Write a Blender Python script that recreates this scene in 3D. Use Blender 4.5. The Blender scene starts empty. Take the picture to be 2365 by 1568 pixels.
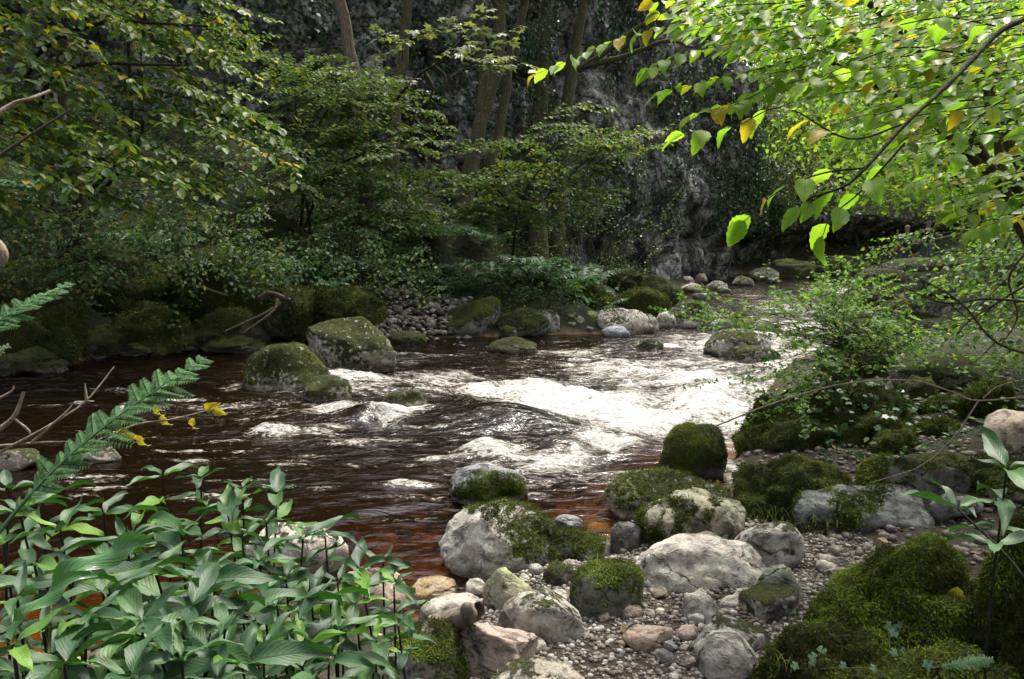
import bpy, math, random, zlib
import numpy as np
from mathutils import Vector, Matrix

scene = bpy.context.scene
COL = scene.collection
random.seed(7)
RNG = np.random.default_rng(7)

# ------------------------------------------------------------------ camera
FOC, CX, CY = 1821.0, 1182.5, 784.0          # reference frame 2365 x 1568
PITCH, EYE = math.radians(9.0), 1.7
cam = bpy.data.cameras.new('camera')
cam.sensor_width = 36.0
cam.lens = 36.0 * FOC / 2365.0
cam.clip_start, cam.clip_end = 0.05, 500.0
cam_o = bpy.data.objects.new('camera', cam)
cam_o.location = (0, 0, EYE)
cam_o.rotation_euler = (math.pi / 2 - PITCH, 0, 0)
COL.objects.link(cam_o)
scene.camera = cam_o

# ------------------------------------------------------------------ sky and sun
SUN_EL, SUN_AZ = math.radians(63), math.radians(24)     # azimuth from +Y towards +X
world = bpy.data.worlds.new('World')
scene.world = world
world.use_nodes = True
wn = world.node_tree
bg = wn.nodes['Background']
sky = wn.nodes.new('ShaderNodeTexSky')
sky.sky_type = 'NISHITA'
sky.sun_disc = False
sky.sun_elevation = SUN_EL
sky.sun_rotation = SUN_AZ
sky.air_density, sky.dust_density, sky.ozone_density = 1.0, 6.0, 1.0
hs = wn.nodes.new('ShaderNodeHueSaturation')
hs.inputs['Saturation'].default_value = 0.35
wn.links.new(sky.outputs[0], hs.inputs['Color'])
wn.links.new(hs.outputs[0], bg.inputs['Color'])
bg.inputs['Strength'].default_value = 0.15
sun = bpy.data.lights.new('sun', 'SUN')
sun.energy = 2.6
sun.angle = math.radians(14)
sun.color = (1.0, 0.94, 0.82)
sun_o = bpy.data.objects.new('sun', sun)
sd = Vector((math.sin(SUN_AZ) * math.cos(SUN_EL), math.cos(SUN_AZ) * math.cos(SUN_EL), math.sin(SUN_EL)))
sun_o.rotation_euler = sd.to_track_quat('Z', 'Y').to_euler()
COL.objects.link(sun_o)
scene.view_settings.view_transform = 'Standard'
scene.view_settings.look = 'None'
scene.view_settings.exposure = 1.25
scene.view_settings.gamma = 1.0
scene.cycles.max_bounces = 7
scene.cycles.transparent_max_bounces = 12
scene.cycles.use_denoising = True
scene.cycles.use_adaptive_sampling = True
scene.cycles.adaptive_threshold = 0.02
scene.cycles.sample_clamp_indirect = 6.0

# ------------------------------------------------------------------ helpers
CP, SP = math.cos(PITCH), math.sin(PITCH)
def ray(x, y):
    u, v = (x - CX) / FOC, (CY - y) / FOC
    return np.array((u, CP + v * SP, -SP + v * CP))
def at(x, y, d):
    return np.array((0, 0, EYE)) + ray(x, y) * d
def on(x, y, z=0.0):
    r = ray(x, y)
    return np.array((0, 0, EYE)) + r * ((z - EYE) / r[2])
def sst(a, b, x):
    t = np.clip((x - a) / (b - a), 0, 1)
    return t * t * (3 - 2 * t)

_perm = np.random.default_rng(3).permutation(256)
_perm = np.concatenate([_perm, _perm, _perm])
_g = np.random.default_rng(4).normal(size=(256, 3))
_g /= np.linalg.norm(_g, axis=1)[:, None]
def pn(p):
    """gradient noise, p (N,3) -> about -1..1"""
    p = np.asarray(p, float)
    i = np.floor(p).astype(int)
    f = p - i
    w = f * f * f * (f * (f * 6 - 15) + 10)
    i &= 255
    out = 0
    for dx in (0, 1):
        wx = w[:, 0] if dx else 1 - w[:, 0]
        for dy in (0, 1):
            wy = w[:, 1] if dy else 1 - w[:, 1]
            for dz in (0, 1):
                wz = w[:, 2] if dz else 1 - w[:, 2]
                h = _perm[_perm[_perm[(i[:, 0] + dx) & 255] + ((i[:, 1] + dy) & 255)] + ((i[:, 2] + dz) & 255)]
                g = _g[h]
                out = out + wx * wy * wz * (g[:, 0] * (f[:, 0] - dx) + g[:, 1] * (f[:, 1] - dy) + g[:, 2] * (f[:, 2] - dz))
    return out * 1.6
def fbm(p, octv=4, lac=2.03, gain=0.5):
    p = np.asarray(p, float)
    a, s = 1.0, 0
    for k in range(octv):
        s = s + a * pn(p + 17.3 * k)
        p = p * lac
        a *= gain
    return s
def ridged(p, octv=3):
    p = np.asarray(p, float)
    a, s = 1.0, 0
    for k in range(octv):
        s = s + a * (1 - 2 * np.abs(pn(p + 9.1 * k)))
        p = p * 2.1
        a *= 0.5
    return s
def n2(x, y, sx, sy, off=0.0, octv=3):
    return fbm(np.stack([x * sx + off, y * sy - off, np.full_like(x, off * .37)], -1), octv)

def mesh(name, V, F, smooth=True, attrs=None, uv=None):
    V = np.ascontiguousarray(V, np.float32)
    F = np.ascontiguousarray(F, np.int32)
    me = bpy.data.meshes.new(name)
    n, k = F.shape
    me.vertices.add(len(V)); me.vertices.foreach_set('co', V.ravel())
    me.loops.add(n * k); me.loops.foreach_set('vertex_index', F.ravel())
    me.polygons.add(n)
    me.polygons.foreach_set('loop_start', np.arange(0, n * k, k, dtype=np.int32))
    me.polygons.foreach_set('loop_total', np.full(n, k, np.int32))
    if smooth:
        me.polygons.foreach_set('use_smooth', np.ones(n, bool))
    me.update(calc_edges=True)
    for an, av in (attrs or {}).items():
        a = me.attributes.new(an, 'FLOAT', 'POINT')
        a.data.foreach_set('value', np.ascontiguousarray(av, np.float32))
    if uv is not None:
        l = me.uv_layers.new(name='UVMap')
        l.data.foreach_set('uv', np.ascontiguousarray(uv[F.ravel()], np.float32).ravel())
    return me
def obj(name, me, mat=None, parent=None, loc=None):
    o = bpy.data.objects.new(name, me)
    COL.objects.link(o)
    if mat is not None and me is not None and len(me.materials) == 0:
        me.materials.append(mat)
    if parent is not None:
        o.parent = parent
    if loc is not None:
        o.location = loc
    return o
def tag(o, label, cat, group=None, kind=None):
    o['label'] = label
    o['category'] = cat
    if group: o['group'] = group
    if kind: o['kind'] = kind
    return o
def thing(name, label, cat, loc, group=None):
    o = bpy.data.objects.new(name, None)
    COL.objects.link(o)
    o.empty_display_size = 0.1
    o.location = tuple(loc)
    return tag(o, label, cat, group)
class Acc:
    """collects triangles/quads as quads; builds one mesh"""
    def __init__(s): s.V, s.F, s.T, s.n = [], [], [], 0
    def add(s, V, F, t=0.5):
        V = np.asarray(V); F = np.asarray(F)
        s.V.append(V); s.F.append(F + s.n); s.n += len(V)
        s.T.append(np.full(len(V), t) if np.isscalar(t) else t)
    def tube(s, pts, radii, sides=6, t=0.5, cap=False):
        P = np.asarray(pts, float)
        n = len(P)
        R = np.asarray(radii, float) if not np.isscalar(radii) else np.full(n, radii)
        T = np.gradient(P, axis=0)
        T /= np.linalg.norm(T, axis=1)[:, None] + 1e-9
        ref = np.array((0.31, 0.23, 0.92)) if abs(T[:, 2]).mean() < .8 else np.array((0.9, 0.3, 0.1))
        A = np.cross(T, ref); A /= np.linalg.norm(A, axis=1)[:, None] + 1e-9
        B = np.cross(T, A)
        th = np.arange(sides) * 2 * math.pi / sides
        V = P[:, None, :] + R[:, None, None] * (np.cos(th)[None, :, None] * A[:, None, :] + np.sin(th)[None, :, None] * B[:, None, :])
        F = []
        i = np.arange(n - 1)[:, None] * sides
        j = np.arange(sides)[None, :]
        j2 = (j + 1) % sides
        F = np.stack([i + j, i + j2, i + sides + j2, i + sides + j], -1).reshape(-1, 4)
        s.add(V.reshape(-1, 3), F, t)
    def build(s, name, mat, parent=None, smooth=True, origin=None):
        V = np.concatenate(s.V)
        if origin is not None: V = V - np.asarray(origin)
        me = mesh(name, V, np.concatenate(s.F), smooth, {'tint': np.concatenate(s.T)})
        return obj(name, me, mat, parent)
def curve(ctrl, n=12):
    """Catmull-Rom through control points"""
    C = np.asarray(ctrl, float)
    if len(C) == 2:
        t = np.linspace(0, 1, n)[:, None]
        return C[0] * (1 - t) + C[1] * t
    C = np.vstack([2 * C[0] - C[1], C, 2 * C[-1] - C[-2]])
    out = []
    m = len(C) - 3
    for s in np.linspace(0, m, n):
        k = min(int(s), m - 1); t = s - k
        p0, p1, p2, p3 = C[k:k + 4]
        out.append(.5 * ((2 * p1) + (-p0 + p2) * t + (2 * p0 - 5 * p1 + 4 * p2 - p3) * t * t + (-p0 + 3 * p1 - 3 * p2 + p3) * t ** 3))
    return np.array(out)
def unit(v):
    v = np.asarray(v, float)
    return v / (np.linalg.norm(v, axis=-1, keepdims=True) + 1e-9)

# ------------------------------------------------------------------ materials
def new_mat(name):
    m = bpy.data.materials.new(name)
    m.use_nodes = True
    nt = m.node_tree
    nt.nodes.clear()
    out = nt.nodes.new('ShaderNodeOutputMaterial')
    return m, nt, out
def N(nt, typ, **kw):
    n = nt.nodes.new(typ)
    for k, v in kw.items():
        if k.startswith('i_'):
            key = k[2:].replace('_', ' ')
            n.inputs[int(key) if key.isdigit() else key].default_value = v
        else:
            setattr(n, k, v)
    return n
def ramp(nt, src, stops, interp='LINEAR'):
    r = nt.nodes.new('ShaderNodeValToRGB')
    r.color_ramp.interpolation = interp
    el = r.color_ramp.elements
    while len(el) > 1: el.remove(el[-1])
    for k, (p, c) in enumerate(stops):
        e = el[0] if k == 0 else el.new(p)
        e.position = p
        e.color = (*c, 1) if len(c) == 3 else c
    nt.links.new(src, r.inputs['Fac'])
    return r
def g3(v): return (v, v, v)
def math_n(nt, op, a, b=None, clamp=False):
    n = nt.nodes.new('ShaderNodeMath'); n.operation = op; n.use_clamp = clamp
    for k, s in enumerate((a, b)):
        if s is None: continue
        if isinstance(s, (int, float)): n.inputs[k].default_value = s
        else: nt.links.new(s, n.inputs[k])
    return n.outputs[0]
def mixc(nt, fac, a, b, blend='MIX'):
    n = nt.nodes.new('ShaderNodeMix'); n.data_type = 'RGBA'; n.blend_type = blend
    for key, s in ((0, fac), (6, a), (7, b)):
        if isinstance(s, (int, float)): n.inputs[key].default_value = s
        elif isinstance(s, tuple): n.inputs[key].default_value = (*s, 1) if len(s) == 3 else s
        else: nt.links.new(s, n.inputs[key])
    return n.outputs[2]
def noise(nt, coord, scale, detail=4, rough=.55, dist=0.0):
    n = nt.nodes.new('ShaderNodeTexNoise')
    n.inputs['Scale'].default_value = scale
    n.inputs['Detail'].default_value = detail
    n.inputs['Roughness'].default_value = rough
    n.inputs['Distortion'].default_value = dist
    nt.links.new(coord, n.inputs['Vector'])
    return n.outputs[0]
def mapping(nt, coord, scale=(1, 1, 1), rot=(0, 0, 0)):
    m = nt.nodes.new('ShaderNodeMapping')
    m.inputs['Scale'].default_value = scale
    m.inputs['Rotation'].default_value = rot
    nt.links.new(coord, m.inputs['Vector'])
    return m.outputs[0]
def attr(nt, name):
    a = nt.nodes.new('ShaderNodeAttribute'); a.attribute_name = name
    return a.outputs['Fac']
def bump(nt, h, strength, dist, prev=None):
    b = nt.nodes.new('ShaderNodeBump')
    b.inputs['Strength'].default_value = strength
    b.inputs['Distance'].default_value = dist
    nt.links.new(h, b.inputs['Height'])
    if prev is not None: nt.links.new(prev, b.inputs['Normal'])
    return b.outputs[0]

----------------

* BRIEF
Leave out the pictures, then repeat the listing above exactly from its first line to the line with "from mathutils import Vector, Matrix", inclusive.

* WRITTEN ANSWER
Write a Blender Python script that recreates this scene in 3D. Use Blender 4.5. The Blender scene starts empty. Take the picture to be 2365 by 1568 pixels.
import bpy, math, random, zlib
import numpy as np
from mathutils import Vector, Matrix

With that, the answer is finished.